Early fall moisture welcome news

The rapid onset and intensification of drought continued across the South with drought expanding northeast from the Lower Mississippi Valley to the Tennessee Valley and Southern Appalachians.

A drier-than-normal September led to an expansion of abnormal dryness (D0) and moderate short-term drought (D1) across the Upper Ohio Valley and eastern Corn Belt. Drought of varying intensity persists across the Middle to Upper Mississippi Valley and parts of the Great Plains.

However, heavy rainfall at the beginning of October resulted in improvement for the southern High Plains. A suppressed 2023 Monsoon led to intensifying drought across Arizona and western New Mexico.


Severe (D2) to exceptional (D4) drought persists across much of Mississippi and Louisiana, while drought of varying intensity affects the Southern Great Plains. Heavy rainfall (more than 2 inches) on Oct. 2 supported a 1-category improvement across the Oklahoma Panhandle and western Texas.

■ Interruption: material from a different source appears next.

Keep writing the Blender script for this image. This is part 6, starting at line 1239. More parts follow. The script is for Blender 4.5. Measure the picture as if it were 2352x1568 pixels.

Based on state recommendations and consistent with the NDMC drought blends, the extreme drought (D3) was slightly reduced across western Texas.


A mix of degradations and improvements were made this past week across the Middle to Upper Mississippi Valley, Ohio Valley, and Corn Belt. The largest areas of degradation were focused across Indiana and Ohio. Many areas have received less than 25% of their normal precipitation during the past 30 days and soil moisture indicators continue to decline.

Based on NDMC’s short to long-term blends and soil moisture, extreme (D3) and exceptional (D4) drought was expanded across eastern Iowa. Parts of Kentucky, southern Illinois, Minnesota, and Wisconsin had a 1-category improvement after heavy rainfall (more than 1.5 inches) the previous week.

High Plains

Increasing 30 to 60-day deficits along with support from SPIs at various time scales and the NDMC’s short-term drought blend, a 1-category degradation was made to northeastern Kansas and southeastern Nebraska.

Despite a mostly dry week across southern South Dakota, a reassessment of current indicators such as NDMC’s drought blends supported a decrease in abnormal dryness (D0) and moderate drought (D1) in that area.

A 1-category degradation was made to northwestern Colorado, based on SPEIs at multiple time scales along with support from soil moisture and vegetation indicators.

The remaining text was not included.